Output nothing but the number of lines that include the word "pixels".

----- Record set

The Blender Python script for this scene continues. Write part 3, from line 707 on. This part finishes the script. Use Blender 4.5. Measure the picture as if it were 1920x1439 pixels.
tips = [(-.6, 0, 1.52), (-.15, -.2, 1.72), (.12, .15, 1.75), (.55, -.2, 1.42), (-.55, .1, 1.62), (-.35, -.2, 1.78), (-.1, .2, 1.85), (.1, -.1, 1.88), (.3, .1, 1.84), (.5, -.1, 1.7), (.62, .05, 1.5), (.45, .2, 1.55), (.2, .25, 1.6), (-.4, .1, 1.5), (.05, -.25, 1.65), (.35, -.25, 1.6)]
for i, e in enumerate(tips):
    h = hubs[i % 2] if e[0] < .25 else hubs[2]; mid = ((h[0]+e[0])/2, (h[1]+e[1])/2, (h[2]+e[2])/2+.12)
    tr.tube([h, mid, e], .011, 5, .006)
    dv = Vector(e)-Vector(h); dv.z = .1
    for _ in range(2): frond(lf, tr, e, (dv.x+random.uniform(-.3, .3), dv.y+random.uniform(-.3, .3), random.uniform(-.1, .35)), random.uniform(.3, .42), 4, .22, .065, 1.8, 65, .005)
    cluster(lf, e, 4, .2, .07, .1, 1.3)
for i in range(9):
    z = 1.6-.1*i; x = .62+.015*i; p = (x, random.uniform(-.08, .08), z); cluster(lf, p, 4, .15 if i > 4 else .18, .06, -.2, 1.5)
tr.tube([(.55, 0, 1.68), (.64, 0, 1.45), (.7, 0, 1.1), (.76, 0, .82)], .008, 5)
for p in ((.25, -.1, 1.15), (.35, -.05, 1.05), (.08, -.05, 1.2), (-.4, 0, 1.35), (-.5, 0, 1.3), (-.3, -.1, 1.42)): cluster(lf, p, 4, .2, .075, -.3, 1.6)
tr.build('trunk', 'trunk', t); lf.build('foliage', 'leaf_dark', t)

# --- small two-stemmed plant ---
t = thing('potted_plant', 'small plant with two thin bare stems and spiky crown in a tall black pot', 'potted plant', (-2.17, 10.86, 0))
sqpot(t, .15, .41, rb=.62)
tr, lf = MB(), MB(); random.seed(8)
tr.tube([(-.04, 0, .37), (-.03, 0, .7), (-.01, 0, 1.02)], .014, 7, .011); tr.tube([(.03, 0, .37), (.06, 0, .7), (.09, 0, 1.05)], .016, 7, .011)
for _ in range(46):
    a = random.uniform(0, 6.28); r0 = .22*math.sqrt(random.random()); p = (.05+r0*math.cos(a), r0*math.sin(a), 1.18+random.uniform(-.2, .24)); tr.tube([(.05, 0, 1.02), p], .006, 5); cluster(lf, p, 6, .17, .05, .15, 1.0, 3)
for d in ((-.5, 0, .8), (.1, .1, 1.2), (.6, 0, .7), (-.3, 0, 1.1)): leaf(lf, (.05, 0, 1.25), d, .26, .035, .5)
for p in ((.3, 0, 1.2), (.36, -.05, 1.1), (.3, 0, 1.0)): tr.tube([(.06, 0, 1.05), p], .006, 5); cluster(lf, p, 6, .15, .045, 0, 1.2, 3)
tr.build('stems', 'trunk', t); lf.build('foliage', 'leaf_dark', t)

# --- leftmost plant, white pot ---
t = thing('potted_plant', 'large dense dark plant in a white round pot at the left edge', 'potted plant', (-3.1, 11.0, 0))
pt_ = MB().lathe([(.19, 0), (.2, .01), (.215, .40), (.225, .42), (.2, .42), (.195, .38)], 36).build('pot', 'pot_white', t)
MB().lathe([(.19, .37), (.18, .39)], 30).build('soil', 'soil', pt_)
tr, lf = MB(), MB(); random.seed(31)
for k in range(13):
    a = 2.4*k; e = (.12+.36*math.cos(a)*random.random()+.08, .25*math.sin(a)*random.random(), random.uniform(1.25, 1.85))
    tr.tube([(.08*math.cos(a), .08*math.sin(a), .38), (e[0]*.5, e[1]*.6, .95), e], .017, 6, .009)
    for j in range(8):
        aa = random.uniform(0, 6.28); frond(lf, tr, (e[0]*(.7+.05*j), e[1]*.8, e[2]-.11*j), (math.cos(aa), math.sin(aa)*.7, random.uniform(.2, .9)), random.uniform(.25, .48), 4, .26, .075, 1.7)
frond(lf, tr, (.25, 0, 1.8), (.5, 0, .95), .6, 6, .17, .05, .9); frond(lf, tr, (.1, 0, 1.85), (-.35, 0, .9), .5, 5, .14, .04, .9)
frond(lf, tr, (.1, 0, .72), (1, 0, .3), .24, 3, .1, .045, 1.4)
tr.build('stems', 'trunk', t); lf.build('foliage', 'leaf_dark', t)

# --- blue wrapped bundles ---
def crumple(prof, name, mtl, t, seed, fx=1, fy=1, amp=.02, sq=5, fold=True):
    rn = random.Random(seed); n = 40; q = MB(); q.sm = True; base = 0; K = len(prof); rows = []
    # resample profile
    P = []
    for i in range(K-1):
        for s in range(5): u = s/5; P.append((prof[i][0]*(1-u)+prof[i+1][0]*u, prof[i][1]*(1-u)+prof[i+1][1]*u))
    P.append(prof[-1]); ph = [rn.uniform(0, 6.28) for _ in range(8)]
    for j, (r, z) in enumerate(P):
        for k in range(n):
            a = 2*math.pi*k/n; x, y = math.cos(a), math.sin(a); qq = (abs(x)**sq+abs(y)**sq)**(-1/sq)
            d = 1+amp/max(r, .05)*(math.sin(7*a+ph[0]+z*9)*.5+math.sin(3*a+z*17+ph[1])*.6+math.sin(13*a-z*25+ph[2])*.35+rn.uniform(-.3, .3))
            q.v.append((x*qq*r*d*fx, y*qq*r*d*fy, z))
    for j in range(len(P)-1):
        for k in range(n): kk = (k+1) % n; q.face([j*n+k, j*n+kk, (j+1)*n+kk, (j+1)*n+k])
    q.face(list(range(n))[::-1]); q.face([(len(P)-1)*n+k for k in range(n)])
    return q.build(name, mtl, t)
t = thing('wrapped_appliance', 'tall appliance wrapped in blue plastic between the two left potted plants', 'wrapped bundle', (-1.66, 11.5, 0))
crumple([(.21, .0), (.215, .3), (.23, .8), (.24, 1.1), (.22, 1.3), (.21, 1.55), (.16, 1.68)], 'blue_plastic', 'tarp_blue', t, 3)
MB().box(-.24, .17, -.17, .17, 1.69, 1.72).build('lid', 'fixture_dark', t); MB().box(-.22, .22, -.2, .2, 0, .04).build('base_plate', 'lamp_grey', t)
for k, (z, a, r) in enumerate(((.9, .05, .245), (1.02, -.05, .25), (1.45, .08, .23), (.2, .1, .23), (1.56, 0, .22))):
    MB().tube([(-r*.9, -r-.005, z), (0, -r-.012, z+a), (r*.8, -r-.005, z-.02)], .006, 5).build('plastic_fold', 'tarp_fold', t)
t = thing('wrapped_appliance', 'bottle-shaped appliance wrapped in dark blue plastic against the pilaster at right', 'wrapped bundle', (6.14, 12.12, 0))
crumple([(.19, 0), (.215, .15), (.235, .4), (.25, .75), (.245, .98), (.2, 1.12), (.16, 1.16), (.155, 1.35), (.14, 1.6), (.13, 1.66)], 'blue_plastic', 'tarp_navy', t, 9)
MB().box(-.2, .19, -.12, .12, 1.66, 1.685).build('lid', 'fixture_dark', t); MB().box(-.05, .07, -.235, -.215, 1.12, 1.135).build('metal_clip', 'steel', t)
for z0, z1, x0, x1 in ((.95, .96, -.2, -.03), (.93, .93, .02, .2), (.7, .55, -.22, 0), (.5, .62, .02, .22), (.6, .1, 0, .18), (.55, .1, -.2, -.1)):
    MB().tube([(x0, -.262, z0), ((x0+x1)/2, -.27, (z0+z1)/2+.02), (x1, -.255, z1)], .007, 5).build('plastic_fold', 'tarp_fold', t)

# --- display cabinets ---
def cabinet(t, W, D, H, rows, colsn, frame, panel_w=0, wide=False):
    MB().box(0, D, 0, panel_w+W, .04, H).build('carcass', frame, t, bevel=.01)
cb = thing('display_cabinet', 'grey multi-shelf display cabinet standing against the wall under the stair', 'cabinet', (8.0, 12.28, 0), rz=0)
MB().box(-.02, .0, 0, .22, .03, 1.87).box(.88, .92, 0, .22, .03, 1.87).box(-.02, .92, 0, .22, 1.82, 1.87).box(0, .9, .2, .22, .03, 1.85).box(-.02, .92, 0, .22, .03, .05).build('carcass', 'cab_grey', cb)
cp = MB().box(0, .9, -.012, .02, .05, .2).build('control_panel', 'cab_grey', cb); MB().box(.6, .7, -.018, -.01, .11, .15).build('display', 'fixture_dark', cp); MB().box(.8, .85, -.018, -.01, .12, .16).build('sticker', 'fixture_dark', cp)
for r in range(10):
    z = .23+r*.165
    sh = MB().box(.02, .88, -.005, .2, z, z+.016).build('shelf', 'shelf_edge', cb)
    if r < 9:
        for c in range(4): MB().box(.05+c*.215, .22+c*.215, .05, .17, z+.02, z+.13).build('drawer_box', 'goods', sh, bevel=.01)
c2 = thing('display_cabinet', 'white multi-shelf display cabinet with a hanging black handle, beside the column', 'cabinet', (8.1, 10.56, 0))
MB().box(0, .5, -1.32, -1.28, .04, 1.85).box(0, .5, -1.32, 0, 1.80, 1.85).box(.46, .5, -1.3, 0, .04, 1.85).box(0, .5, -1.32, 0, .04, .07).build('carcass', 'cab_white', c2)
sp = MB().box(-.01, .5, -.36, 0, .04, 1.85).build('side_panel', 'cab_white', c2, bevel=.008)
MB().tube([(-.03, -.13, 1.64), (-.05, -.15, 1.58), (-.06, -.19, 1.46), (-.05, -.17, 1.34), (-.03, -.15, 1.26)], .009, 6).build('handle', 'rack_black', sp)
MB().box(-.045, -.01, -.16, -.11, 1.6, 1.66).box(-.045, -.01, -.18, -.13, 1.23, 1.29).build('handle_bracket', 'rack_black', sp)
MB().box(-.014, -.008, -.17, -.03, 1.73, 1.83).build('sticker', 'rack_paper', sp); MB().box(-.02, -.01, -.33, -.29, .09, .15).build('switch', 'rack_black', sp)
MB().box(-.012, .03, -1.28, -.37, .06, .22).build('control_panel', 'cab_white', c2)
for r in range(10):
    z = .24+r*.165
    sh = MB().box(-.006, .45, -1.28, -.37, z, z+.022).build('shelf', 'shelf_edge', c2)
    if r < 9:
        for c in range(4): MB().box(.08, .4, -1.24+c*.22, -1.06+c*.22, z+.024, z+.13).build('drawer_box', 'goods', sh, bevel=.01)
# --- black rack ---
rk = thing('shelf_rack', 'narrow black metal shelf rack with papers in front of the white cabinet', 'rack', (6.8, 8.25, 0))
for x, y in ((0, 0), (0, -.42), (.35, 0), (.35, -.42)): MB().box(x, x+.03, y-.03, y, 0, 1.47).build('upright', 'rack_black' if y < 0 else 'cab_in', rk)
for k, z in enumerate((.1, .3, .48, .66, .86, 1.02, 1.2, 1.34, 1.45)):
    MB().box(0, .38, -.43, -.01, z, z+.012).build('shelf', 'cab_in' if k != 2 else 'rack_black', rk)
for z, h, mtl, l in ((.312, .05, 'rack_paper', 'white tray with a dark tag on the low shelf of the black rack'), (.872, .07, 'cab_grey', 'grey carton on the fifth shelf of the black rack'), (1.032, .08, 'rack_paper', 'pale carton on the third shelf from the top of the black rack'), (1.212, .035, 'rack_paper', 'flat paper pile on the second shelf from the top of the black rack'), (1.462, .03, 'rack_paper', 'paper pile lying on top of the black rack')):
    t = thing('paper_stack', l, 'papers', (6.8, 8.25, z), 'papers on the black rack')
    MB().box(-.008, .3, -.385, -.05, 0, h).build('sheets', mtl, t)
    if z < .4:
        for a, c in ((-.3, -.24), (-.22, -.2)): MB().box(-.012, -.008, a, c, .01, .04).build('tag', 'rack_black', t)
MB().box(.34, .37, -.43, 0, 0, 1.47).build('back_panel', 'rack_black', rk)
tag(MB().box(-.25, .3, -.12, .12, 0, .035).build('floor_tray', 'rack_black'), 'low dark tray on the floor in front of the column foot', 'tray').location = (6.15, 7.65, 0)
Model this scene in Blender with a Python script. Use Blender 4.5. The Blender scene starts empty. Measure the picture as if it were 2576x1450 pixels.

----------

▶ **Correct result**
2